The need for a hook, in news and in pop songs

The national media used the Obama visit as a news hook to revisit the UCC story. They did their standard "A says, B says" on the issue, threw up their hands at the "unsolvable" problem, called it controversial and then had to "leave it there."

They do that because they don't want to appear "liberal" but who they chose from each side to talk with can influence the story. Did they wade into the crowd and talk to the guy holding the sign who thinks Obama is going to take his guns? That would have been an interesting conversation. Did they then go and talk to the state legislators who consider those people his base?

The national media don't focus on state legislators who block policy change. And since nobody is making news about what they say in private to their NRA buddies there is no one to hold their feet to the fire for rejecting even the most sensible changes supported by the majority of people in their state.

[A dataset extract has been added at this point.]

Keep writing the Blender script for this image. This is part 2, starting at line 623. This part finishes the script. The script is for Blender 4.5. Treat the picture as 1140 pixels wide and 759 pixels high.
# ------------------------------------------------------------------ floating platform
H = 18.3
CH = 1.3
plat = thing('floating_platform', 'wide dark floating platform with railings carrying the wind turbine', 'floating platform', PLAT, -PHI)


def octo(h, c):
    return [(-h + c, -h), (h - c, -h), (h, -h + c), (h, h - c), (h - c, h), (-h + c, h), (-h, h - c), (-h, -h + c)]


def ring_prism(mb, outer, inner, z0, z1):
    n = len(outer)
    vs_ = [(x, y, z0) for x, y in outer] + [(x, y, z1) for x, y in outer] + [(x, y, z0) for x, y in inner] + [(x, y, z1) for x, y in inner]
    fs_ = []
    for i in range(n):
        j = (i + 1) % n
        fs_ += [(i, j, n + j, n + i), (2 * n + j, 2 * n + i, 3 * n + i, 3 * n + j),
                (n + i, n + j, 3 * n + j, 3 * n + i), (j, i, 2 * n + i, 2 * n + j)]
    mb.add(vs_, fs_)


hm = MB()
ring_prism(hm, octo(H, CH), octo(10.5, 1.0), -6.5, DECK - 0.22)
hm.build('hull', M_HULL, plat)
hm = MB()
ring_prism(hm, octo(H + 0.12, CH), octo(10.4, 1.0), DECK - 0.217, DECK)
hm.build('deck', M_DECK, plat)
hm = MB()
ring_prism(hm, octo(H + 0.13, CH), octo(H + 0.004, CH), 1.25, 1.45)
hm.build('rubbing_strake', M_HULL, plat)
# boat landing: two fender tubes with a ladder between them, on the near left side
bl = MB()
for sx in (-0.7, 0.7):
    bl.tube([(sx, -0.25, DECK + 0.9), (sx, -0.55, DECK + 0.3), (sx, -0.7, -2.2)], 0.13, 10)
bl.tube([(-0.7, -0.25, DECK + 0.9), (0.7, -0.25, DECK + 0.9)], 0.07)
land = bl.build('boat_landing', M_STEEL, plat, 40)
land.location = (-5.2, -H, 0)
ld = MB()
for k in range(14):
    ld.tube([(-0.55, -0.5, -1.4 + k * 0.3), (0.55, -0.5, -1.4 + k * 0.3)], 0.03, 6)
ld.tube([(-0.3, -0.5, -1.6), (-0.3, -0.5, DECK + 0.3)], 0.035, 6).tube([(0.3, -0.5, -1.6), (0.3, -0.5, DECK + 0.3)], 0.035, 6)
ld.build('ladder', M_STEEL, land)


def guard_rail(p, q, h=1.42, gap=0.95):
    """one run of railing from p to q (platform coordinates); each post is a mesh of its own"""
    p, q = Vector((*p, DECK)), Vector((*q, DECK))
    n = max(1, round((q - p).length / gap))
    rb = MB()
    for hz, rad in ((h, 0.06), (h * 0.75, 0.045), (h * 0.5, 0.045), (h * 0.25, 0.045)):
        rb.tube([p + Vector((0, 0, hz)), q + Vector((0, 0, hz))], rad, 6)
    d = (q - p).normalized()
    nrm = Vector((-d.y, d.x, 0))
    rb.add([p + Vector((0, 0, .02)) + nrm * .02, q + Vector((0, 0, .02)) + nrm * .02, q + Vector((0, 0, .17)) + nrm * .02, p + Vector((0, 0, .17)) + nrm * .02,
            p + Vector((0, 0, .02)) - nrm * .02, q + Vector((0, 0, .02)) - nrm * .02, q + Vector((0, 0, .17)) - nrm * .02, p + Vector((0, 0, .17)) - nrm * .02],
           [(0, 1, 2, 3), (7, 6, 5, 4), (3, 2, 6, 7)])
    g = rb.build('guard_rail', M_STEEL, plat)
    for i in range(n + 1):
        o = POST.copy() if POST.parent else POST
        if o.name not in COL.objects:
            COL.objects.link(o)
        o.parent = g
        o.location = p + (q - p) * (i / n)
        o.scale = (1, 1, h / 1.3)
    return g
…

Live! Local! Late Breaking! 

I'd like the local media to do this kind of coverage instead of waiting for announcements, but I've found telling the media what they "should do" is fruitless.  We have to create the narrative for them. We have to show them the politicians who don't do anything in the face of mass carnage. They need to hear how they proclaim they  "no choice" or "no power" to change anything.

Lately I've been talking to my friends at Ceasefire Oregon, Nebraskans against Gun ViolenceArizonians for Gun Safety and Newtown Action Alliance.  I've adopted a 50 state strategy because your state could be next.

Here's the deal folks, the media are begging us to do this for them. They really don't want mass shootings to be routine. But they don't know how to break out of their own formats without our help.

By the end of today the odds are almost 100 percent that someone has died from "routine" gun violence.  Will it launch another round of "routine" gun violence coverage? It doesn't have to, this is a routine we can break.